At the 80th IFLA Congress in Lyon in 2014, a French speaking branch of Cycling for Libraries was formed known as Cyclo-biblio. Later in the Summer nearly a hundred international librarians cycled from the coast in Montpellier to Lyon to promote libraries and their services in the areas they cycled through.
How it works
Cycling for libraries is an opportunity to meet colleagues from all over Europe to exchange ideas and discuss the promotion of libraries. It is also an opportunity for participants to develop their professional network and to strengthen their commitment as library advocates.
Equally important, Cycling for Libraries allows participants to visit local authority libraries, documentation centres and university libraries in the areas they cycle through, gaining more experience of different library environments.
These visits are done at the genial pace of a bicycle, which gives participants the time to chat with passers by and any other cyclists they may meet along the way.
With participants being both novice and experienced cyclists, each route is adapted and itineraries planned in conjunction with national cycling associations and in particular with the French association for the development of cycle routes and greenways for France.
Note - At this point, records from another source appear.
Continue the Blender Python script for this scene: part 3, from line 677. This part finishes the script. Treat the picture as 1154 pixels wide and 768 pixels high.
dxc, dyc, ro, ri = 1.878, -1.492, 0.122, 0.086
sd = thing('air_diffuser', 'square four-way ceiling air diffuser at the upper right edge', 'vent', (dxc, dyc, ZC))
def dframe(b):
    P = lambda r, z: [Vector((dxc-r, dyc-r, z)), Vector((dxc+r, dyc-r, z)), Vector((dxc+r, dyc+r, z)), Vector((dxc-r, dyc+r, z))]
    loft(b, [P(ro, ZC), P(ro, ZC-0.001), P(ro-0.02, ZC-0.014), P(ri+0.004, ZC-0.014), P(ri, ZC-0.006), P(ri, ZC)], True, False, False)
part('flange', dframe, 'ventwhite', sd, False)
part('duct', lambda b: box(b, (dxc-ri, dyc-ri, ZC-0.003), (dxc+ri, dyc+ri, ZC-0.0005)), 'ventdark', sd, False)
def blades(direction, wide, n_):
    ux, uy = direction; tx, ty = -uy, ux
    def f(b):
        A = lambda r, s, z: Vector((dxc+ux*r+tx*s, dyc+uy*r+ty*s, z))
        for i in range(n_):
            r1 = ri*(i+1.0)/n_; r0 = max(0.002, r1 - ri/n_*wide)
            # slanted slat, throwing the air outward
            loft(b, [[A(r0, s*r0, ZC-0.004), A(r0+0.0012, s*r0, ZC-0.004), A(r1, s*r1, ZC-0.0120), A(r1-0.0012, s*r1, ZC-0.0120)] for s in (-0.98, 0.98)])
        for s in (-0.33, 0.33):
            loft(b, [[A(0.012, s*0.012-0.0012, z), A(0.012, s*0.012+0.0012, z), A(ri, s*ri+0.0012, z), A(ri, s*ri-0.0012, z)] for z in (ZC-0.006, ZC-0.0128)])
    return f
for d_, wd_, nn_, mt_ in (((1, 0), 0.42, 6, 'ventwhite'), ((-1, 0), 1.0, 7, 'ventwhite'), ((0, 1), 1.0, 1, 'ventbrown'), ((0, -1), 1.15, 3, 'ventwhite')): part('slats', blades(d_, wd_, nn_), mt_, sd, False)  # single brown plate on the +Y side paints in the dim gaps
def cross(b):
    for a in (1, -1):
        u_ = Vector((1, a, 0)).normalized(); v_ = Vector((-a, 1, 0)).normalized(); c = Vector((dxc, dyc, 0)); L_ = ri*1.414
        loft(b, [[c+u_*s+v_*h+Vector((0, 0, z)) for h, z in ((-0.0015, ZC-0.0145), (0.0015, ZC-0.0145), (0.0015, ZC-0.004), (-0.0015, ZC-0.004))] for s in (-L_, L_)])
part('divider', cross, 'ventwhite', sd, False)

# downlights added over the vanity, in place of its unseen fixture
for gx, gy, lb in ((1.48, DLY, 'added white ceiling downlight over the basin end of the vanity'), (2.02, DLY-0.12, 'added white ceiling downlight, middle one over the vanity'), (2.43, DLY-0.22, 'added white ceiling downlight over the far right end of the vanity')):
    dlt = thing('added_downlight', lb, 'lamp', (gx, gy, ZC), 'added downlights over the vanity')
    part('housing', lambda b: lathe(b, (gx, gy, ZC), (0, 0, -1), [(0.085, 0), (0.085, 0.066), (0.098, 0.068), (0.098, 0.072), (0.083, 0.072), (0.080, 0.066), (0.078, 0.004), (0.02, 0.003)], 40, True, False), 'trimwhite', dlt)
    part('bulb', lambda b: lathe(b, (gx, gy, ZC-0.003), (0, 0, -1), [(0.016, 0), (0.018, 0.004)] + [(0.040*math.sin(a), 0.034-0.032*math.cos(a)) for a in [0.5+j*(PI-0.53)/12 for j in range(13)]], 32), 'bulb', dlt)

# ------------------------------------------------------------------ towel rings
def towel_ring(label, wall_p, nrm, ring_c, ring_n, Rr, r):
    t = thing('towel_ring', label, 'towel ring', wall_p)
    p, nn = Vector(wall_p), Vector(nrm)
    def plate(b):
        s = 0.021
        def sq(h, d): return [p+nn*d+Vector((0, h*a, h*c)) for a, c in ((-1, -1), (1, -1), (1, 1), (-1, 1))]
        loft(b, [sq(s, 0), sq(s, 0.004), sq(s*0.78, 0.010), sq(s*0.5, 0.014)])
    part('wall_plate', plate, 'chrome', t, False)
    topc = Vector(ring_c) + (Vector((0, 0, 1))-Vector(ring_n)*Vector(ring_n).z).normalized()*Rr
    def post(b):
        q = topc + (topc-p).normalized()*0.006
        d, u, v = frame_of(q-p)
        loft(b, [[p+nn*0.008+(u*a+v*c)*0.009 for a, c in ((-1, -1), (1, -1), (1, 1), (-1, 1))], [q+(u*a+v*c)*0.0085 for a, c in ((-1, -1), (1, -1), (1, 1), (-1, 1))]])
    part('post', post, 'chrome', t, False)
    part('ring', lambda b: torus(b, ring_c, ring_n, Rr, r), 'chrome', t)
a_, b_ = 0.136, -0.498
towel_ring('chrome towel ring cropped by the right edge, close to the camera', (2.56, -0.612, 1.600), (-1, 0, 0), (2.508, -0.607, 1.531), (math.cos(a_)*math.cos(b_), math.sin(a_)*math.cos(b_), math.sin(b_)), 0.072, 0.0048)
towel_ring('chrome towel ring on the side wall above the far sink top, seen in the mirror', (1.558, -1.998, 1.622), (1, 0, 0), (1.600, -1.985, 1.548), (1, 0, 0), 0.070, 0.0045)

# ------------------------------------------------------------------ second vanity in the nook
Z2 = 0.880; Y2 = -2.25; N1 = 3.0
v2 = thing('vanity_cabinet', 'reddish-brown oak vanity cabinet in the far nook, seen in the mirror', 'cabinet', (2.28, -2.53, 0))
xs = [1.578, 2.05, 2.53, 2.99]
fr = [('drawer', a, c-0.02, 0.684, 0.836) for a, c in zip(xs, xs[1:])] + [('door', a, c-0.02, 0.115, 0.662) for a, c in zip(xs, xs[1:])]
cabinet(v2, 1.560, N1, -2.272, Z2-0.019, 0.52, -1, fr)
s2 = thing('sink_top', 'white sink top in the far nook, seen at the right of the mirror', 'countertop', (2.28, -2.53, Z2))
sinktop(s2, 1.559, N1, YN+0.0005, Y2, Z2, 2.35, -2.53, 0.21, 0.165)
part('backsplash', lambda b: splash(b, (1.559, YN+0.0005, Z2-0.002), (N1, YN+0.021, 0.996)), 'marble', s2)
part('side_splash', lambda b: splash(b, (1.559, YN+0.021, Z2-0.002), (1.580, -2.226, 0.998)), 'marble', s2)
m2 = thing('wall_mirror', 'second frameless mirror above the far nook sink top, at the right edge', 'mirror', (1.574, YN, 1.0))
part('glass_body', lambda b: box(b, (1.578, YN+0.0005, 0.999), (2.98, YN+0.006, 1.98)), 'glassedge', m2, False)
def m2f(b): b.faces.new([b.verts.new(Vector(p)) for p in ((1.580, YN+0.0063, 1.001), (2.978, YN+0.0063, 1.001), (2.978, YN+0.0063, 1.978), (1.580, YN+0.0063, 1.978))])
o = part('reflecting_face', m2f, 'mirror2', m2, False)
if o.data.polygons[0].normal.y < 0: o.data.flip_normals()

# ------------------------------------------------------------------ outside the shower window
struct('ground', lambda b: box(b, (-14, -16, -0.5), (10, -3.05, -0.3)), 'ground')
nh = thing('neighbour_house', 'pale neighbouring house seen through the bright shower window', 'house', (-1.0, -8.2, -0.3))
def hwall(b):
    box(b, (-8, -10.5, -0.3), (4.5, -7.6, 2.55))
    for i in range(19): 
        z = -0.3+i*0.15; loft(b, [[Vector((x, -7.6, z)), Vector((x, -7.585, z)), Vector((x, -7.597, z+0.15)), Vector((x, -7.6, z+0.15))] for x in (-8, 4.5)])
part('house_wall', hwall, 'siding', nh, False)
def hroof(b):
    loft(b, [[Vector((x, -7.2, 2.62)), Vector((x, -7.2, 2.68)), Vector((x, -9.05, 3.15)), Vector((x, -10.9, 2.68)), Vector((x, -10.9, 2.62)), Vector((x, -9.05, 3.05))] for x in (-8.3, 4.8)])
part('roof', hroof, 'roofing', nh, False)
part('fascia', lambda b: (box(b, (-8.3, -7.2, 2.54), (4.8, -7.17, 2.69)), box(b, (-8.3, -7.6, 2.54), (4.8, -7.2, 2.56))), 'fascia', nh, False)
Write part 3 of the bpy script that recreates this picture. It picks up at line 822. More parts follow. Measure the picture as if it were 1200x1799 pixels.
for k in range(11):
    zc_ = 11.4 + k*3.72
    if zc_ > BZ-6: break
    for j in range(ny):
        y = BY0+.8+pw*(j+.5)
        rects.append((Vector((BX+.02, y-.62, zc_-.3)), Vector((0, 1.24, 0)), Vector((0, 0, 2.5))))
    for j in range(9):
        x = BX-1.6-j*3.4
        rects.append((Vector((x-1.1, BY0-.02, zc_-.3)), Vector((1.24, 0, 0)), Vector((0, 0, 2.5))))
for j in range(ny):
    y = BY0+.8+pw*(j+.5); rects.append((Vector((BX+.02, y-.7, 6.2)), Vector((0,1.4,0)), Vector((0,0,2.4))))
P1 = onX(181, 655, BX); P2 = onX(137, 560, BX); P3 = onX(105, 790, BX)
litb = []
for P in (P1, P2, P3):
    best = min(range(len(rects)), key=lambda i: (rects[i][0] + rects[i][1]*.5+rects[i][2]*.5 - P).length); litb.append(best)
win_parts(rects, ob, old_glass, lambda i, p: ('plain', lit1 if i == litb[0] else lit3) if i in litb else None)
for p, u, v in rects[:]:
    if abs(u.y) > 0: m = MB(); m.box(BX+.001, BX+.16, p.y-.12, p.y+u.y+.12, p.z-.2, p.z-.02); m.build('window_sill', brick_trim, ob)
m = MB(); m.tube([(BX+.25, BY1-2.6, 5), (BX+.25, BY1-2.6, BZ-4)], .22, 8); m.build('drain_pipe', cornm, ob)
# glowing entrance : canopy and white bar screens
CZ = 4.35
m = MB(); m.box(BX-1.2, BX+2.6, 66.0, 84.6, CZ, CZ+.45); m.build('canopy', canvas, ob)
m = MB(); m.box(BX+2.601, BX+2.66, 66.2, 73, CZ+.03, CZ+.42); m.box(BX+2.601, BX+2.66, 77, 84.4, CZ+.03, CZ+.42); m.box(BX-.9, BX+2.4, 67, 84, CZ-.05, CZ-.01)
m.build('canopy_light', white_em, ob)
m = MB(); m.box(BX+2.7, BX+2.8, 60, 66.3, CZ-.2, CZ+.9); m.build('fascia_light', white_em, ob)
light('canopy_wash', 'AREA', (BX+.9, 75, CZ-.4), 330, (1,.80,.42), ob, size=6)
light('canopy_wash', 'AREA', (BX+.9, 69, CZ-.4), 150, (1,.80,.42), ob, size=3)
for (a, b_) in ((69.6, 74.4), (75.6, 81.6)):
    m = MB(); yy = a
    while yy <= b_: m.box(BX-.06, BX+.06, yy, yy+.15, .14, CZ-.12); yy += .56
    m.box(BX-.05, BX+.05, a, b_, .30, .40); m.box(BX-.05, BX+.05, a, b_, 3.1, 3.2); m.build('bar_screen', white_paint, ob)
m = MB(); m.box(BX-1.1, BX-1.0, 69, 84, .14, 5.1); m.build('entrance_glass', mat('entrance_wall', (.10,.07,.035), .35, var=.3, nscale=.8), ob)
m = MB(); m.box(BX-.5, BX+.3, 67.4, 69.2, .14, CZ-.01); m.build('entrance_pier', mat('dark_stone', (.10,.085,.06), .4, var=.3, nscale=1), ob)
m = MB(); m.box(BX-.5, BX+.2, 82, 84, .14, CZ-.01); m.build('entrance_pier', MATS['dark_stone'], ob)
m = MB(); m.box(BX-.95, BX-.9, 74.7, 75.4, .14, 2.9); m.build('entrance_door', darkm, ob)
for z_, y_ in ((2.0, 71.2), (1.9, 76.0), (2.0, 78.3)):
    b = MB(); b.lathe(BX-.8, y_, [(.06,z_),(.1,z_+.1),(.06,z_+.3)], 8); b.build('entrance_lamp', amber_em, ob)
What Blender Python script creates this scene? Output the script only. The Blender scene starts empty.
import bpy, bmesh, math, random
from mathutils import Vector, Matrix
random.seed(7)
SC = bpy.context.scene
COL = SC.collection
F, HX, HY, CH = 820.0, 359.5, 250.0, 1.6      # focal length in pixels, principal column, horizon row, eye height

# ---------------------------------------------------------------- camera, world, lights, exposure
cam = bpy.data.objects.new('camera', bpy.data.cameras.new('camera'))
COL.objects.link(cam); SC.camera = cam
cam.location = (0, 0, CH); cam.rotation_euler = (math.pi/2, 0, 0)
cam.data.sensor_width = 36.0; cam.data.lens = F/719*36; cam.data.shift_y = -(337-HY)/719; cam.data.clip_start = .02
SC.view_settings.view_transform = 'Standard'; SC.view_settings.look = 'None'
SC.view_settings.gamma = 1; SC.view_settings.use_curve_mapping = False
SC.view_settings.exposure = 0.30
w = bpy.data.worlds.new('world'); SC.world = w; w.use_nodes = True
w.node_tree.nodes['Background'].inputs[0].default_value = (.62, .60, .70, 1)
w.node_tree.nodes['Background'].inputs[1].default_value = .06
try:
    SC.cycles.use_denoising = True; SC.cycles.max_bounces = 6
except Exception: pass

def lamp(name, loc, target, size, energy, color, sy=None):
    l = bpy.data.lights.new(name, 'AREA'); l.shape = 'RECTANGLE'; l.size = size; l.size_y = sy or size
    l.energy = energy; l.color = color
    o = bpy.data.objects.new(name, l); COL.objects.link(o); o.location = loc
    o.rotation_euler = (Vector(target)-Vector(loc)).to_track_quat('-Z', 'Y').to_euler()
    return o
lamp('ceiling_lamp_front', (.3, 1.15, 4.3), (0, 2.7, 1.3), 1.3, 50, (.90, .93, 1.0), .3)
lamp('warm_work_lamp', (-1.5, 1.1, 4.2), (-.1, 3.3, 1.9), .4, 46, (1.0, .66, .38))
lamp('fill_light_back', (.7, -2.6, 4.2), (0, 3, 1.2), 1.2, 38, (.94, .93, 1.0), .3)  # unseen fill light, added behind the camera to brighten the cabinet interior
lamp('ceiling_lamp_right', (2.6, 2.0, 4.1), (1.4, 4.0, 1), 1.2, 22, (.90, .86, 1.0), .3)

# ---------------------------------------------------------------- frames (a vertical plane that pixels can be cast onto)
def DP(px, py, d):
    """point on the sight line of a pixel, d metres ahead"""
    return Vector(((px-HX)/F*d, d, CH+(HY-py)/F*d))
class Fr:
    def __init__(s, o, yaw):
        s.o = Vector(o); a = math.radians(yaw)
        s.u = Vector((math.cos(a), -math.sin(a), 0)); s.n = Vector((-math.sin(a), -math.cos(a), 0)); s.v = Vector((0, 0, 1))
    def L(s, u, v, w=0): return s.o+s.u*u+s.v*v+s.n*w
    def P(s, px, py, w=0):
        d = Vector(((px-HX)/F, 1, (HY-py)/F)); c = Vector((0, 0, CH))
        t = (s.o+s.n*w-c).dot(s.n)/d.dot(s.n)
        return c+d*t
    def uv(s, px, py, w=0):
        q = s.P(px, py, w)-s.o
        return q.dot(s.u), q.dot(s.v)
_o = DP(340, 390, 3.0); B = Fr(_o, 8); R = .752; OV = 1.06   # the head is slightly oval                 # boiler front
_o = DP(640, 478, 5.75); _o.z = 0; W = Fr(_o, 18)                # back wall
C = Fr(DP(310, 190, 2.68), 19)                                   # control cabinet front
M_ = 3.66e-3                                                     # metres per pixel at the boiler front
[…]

You may have heard of the term “velorution” and in this case it can be applied to libraries as well – while a velorution is the movement aiming to promote the use of the bicycle as a mode of transportation, Cyclo-biblio takes this even further by using the bicycle as a mode of transportation to promote libraries and show how they are still revolutionary to societies today.
Previous Editions
Date | Distance | Route | Theme |
27 May – 7 June 2011 | 650 km | Copenhagen – Berlin | Shifting traditions |
28 July – 7 August 2012 | 600 km | Vilnius – Tallinn | Re-positioning libraries |
18 – 26 June 2013 | 220 km | Amsterdam – Brussels | Information society skills and training / Rights |
6 – 14 August 2014 | 460 km | Montpellier – Lyon | Libraries “outside the walls |
6 – 10 June 2015 | 215 km | Basel – Strasbourg | Libraries and the social link |
1 – 10 September 2015 | 675 km | Oslo – Aarhus | Makerspaces / New buildings / New Challenges, new skills and competences |
1 – 7 June 2016 | 375 km | Toulouse – Bordeaux | Towards participatory libraries! |
5 – 11 August 2016 | 385 km | Welland – Ontario | Multiculturalism |
17 – 20 May 2017 | 150 km | Öresund tour | Information specialists |
18 – 24 June 2017 | 300 km | Le Léman | Francophonie and cooperation |
28 August – 1 September 2017 | 350 km | Brașov – Sibiu | CicloBiblio in Romania |
10 – 13 September 2017 | 300 km | Trois-Ponts – Genk | Cycling and learning / Collaboration |
June 2 – 7, 2018 | 350 km | Angers – La Rochelle | What is a library for? |
31 May – 6 June 2019 | 350 km | Le Havre – Paris | |
24 September – 27 September | 200 km | Béziers to Béziers | mini Cyclo-biblio |
28 May – 2 June | 300 km | LorLux |
Worldwide Movement
If you want to create your own Cycling for Libraries ride to advocate for libraries and the benefits they bring to our communities, reach out on social media using the hashtag #cyclingforlibraries to discover if any colleagues have already put plans into motion in your area, or to find like-minded individual with which to collaborate on your own adventure.
They said about libraries…
“An original idea. That can’t be too hard. The library must be full of them.”
STEPHEN FRY, ENGLISH ACTOR
“There is not such a cradle of democracy on earth as the Free Public Library, this republic of letters, where neither rank, office, nor wealth receives the slightest consideration.”
ANDREW CARNEGIE, AMERICAN INDUSTRIALIST
“I had no books at home. I started to frequent a public library in Lisbon. It was there, with no help except curiosity and the will to learn, that my taste for reading developed and was refined.”
JOSE SARAMAGO, PORTUGUESE NOVELIST
The types of cycles that are recommended for use on Cycling For Libraries rides:
While it is possible to attend individual sessions to meet colleagues for the purpose of information sharing and library promotion, we suggest completing the whole ride. Pick a bicycle you are comfortable covering long ground on, such as a gravel bike, which are currently very popular, a road bike which is faster but perhaps a little less comfortable over longer distances, a hybrid bike which provides greater comfort over urban terrain, or if you prefer some assistance on the hills or over longer distances, then a pedelec e-bike. Please ensure any e-bikes are legal in the countries the tour is passing through.